Ringfort (Rath), Isertkelly, Co. Galway
Co. Galway |
Ringforts
A low swell in a pasture field on a north-west-facing slope in County Galway is all that remains visible of what was once a circular enclosure, its earthen bank now barely rising above the surrounding ground.
The bank survives to a width of about three metres but lifts only some seventy centimetres on the interior side and a little less on the exterior, meaning a walker could step over it without difficulty. That modest profile is itself a kind of record, a measure of how much has been lost rather than how much endures.

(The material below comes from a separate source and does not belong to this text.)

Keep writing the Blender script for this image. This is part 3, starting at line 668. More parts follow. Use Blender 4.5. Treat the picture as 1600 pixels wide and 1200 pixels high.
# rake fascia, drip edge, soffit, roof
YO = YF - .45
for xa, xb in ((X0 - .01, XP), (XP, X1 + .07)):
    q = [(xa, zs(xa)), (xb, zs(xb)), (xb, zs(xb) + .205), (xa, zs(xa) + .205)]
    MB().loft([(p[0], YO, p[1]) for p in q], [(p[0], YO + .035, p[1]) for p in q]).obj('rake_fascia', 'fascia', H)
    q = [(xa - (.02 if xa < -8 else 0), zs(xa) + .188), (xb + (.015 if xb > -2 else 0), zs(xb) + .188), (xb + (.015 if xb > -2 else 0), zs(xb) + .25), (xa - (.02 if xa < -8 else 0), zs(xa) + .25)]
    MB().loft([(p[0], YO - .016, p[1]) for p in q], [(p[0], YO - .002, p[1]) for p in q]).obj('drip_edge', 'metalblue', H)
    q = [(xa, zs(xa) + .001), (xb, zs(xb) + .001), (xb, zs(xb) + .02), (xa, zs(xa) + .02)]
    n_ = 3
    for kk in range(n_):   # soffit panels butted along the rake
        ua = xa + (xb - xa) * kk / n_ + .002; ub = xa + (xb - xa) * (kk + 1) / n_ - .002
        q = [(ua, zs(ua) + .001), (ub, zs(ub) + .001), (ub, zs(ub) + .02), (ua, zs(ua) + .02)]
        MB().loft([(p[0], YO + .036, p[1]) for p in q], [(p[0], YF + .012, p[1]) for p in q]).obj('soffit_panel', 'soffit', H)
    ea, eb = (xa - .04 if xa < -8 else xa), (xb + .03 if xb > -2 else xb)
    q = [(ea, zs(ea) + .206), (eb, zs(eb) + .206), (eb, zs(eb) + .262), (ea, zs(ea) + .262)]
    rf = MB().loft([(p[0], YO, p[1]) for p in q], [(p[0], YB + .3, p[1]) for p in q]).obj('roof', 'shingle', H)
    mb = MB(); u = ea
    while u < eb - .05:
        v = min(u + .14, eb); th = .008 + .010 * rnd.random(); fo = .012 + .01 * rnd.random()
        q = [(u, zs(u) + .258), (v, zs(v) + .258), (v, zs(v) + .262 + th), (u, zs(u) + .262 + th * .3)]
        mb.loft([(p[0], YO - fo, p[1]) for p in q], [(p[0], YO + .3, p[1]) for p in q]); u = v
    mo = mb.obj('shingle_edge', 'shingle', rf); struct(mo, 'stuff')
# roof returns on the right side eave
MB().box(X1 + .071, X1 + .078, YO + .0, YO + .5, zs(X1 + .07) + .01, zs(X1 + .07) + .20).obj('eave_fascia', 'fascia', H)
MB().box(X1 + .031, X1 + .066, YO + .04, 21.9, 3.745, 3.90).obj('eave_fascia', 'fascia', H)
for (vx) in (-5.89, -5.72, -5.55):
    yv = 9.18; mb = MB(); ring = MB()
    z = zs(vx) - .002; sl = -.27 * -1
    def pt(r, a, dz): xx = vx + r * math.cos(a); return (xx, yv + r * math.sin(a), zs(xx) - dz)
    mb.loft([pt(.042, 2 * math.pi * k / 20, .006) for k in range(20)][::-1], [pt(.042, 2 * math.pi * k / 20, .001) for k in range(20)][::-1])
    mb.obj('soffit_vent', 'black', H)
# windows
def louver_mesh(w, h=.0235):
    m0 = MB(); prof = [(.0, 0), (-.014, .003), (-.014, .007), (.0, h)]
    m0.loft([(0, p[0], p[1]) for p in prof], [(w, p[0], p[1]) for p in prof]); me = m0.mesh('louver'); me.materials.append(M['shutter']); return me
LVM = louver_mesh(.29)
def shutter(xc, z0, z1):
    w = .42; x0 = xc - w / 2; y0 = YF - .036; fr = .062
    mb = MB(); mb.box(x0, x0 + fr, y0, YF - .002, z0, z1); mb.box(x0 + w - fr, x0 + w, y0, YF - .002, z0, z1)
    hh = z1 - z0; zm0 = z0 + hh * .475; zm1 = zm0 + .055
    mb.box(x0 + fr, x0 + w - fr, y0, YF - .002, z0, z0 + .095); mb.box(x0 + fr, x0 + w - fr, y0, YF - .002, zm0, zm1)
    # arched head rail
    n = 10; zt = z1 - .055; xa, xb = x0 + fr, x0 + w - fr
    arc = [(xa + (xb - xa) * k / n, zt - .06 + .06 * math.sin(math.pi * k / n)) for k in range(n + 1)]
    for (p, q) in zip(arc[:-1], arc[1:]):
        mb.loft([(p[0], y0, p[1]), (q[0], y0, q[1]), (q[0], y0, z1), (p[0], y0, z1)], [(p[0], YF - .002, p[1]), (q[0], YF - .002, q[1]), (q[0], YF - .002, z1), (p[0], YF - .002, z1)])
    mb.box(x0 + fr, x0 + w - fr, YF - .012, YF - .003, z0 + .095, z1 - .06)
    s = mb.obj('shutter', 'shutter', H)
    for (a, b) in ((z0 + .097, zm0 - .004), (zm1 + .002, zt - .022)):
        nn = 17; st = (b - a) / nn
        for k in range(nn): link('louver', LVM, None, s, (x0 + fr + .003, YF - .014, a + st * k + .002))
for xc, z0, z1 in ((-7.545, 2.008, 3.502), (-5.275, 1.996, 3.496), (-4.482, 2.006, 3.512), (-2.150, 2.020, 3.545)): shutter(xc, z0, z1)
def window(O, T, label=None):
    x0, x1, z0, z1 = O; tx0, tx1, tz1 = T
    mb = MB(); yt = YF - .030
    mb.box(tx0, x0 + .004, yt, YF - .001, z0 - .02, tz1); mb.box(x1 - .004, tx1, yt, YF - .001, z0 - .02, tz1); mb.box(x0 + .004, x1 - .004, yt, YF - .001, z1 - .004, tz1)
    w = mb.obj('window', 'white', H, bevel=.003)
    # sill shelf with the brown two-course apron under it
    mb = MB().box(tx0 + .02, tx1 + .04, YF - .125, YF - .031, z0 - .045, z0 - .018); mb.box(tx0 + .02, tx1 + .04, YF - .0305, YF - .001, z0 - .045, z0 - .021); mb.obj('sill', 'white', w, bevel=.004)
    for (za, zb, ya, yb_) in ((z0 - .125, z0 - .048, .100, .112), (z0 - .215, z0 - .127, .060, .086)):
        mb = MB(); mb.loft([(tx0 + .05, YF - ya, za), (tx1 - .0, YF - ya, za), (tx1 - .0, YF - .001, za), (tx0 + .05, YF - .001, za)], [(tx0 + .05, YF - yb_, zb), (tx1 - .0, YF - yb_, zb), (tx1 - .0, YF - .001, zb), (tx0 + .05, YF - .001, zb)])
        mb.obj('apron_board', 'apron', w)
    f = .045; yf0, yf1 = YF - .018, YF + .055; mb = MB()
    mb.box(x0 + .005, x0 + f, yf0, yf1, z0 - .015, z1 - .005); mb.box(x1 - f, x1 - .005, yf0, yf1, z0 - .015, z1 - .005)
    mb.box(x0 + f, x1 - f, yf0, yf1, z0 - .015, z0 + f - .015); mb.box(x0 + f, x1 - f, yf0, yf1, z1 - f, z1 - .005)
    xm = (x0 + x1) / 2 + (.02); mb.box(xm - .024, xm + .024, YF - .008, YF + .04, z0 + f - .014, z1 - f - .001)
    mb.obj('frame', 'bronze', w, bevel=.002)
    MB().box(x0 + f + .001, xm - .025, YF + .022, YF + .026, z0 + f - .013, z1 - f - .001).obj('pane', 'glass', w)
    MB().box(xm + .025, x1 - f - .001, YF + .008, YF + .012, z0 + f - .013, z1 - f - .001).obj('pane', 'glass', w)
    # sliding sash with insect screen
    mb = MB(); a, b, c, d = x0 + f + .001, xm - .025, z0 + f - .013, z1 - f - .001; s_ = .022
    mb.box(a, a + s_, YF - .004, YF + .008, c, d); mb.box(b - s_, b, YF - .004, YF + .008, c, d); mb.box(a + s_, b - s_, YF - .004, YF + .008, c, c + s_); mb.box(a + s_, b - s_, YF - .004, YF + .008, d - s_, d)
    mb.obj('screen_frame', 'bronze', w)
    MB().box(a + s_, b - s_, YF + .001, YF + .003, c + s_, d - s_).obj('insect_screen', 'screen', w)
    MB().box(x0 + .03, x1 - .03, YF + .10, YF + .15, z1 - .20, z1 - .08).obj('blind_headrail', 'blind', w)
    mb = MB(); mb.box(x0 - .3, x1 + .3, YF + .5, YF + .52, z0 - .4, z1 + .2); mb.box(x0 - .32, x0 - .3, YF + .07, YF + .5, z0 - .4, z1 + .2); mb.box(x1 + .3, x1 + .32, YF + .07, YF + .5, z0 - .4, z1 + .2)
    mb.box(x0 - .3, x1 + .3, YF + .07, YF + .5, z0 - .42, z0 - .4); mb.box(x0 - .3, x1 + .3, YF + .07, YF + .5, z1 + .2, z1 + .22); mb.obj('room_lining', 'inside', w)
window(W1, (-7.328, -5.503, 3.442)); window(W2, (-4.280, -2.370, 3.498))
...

The site belongs to the class of monument known as a rath, the Irish term for a ringfort, which was the most common form of rural settlement in early medieval Ireland, typically enclosing a farmstead and its associated structures within one or more earthen banks. This example, roughly twenty-five metres in diameter, has suffered considerably from the pressures that have worn away so many similar sites. A field wall bisects it at both the north-west and south-east, and to the east the enclosing bank has vanished entirely, removed during land-improvement works at some point in the past. Associated with the site is a possible souterrain, an underground stone-lined passage or chamber that was commonly built within ringforts, most likely for storage or as a place of refuge. The souterrain here has its own separate record but its precise condition is not documented in detail alongside the rath itself.